R.E.M.’s Michael Stipe and Mike Mills recalled the thinking behind the change of direction that took place on the band's 1994 album Monster, saying it was important for them to reject some of the songs they'd written even though they were good.

A 25th-anniversary box set arrives on Nov. 1, including a remix by co-producer Scott Litt that was created in an attempt to offer a simpler production ethic and focus more on the raw songwriting – something R.E.M. didn’t feel the need to do at the time.

“We did not want to become the dancing monkey,” Stipe told the BBC in a new interview. “That was not at all our agenda. We didn't want fame, we didn't want money;  we wanted to be a vital creative band, and that informed all the choices.” He added that "at the same time I was taking a lot from U2 and Nirvana, to tell you the truth. They were looking at rock music and the idea of rock music. Rather than being in the middle of it, they were taking a step back and looking at it from a different place. We all felt like that was a good place for R.E.M. to go.”

Mills added that "the primary impetus was the tour. We knew we were going to tour for the first time in five years, and we wanted to make a record that would be fun and relatively easy to play live. We just wanted to make a lot of noise.”

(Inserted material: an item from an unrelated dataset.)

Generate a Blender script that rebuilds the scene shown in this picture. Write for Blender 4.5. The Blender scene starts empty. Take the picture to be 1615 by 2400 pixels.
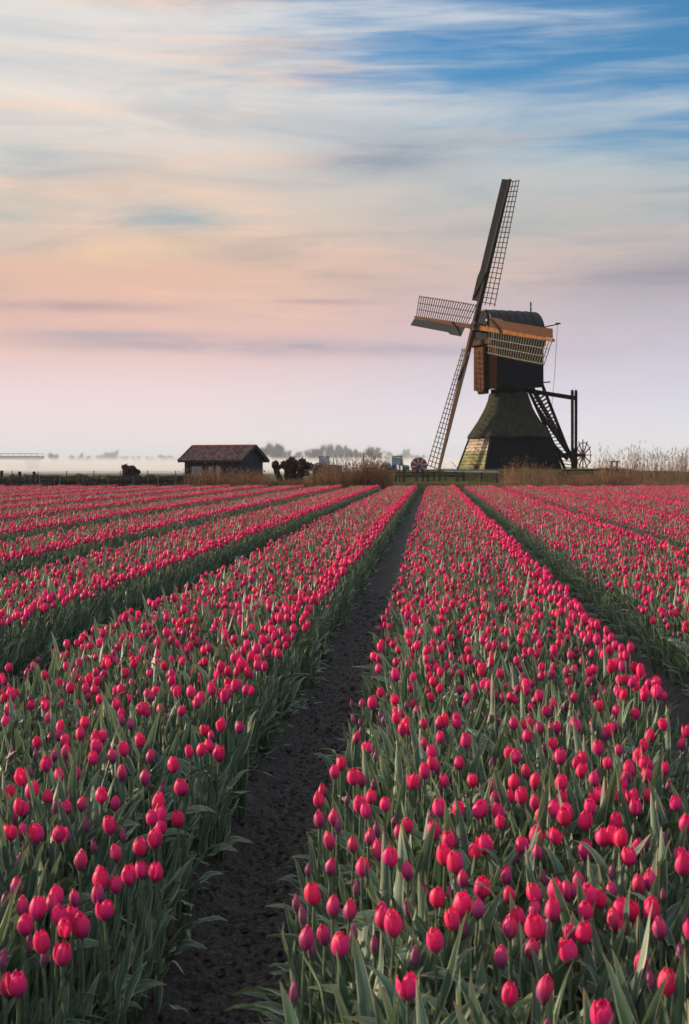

He went on to say that the band had developed an unwritten rule “for a couple of records that said if we wrote a song that sounded too much like R.E.M., it was off. Some of those demos sounded too much like R.E.M. songs, and that's why they didn't make the record. … You hate to let a good song go. ... And I knew they were good songs. On the other hand, using those songs would have thwarted our own purpose, so we dropped them.”

Mills said he felt Litt had a “valid” point about the original LP’s production having “buried” the music’s energy. “I don't know that it would have been a better record had we not done it that way,” he argued. “It would have been very different. I like most of his remixes, not all of them, but that's not the point. They weren't there to make me happy.”

Stipe noted that "we were doing what music and art does best: We were responding to the times. The production of that record is exactly who we were at that moment in time. I'm glad that Scott made the remixes. It's fascinating to me to hear the songs that raw, but I don't think it would have served R.E.M. well at the time.”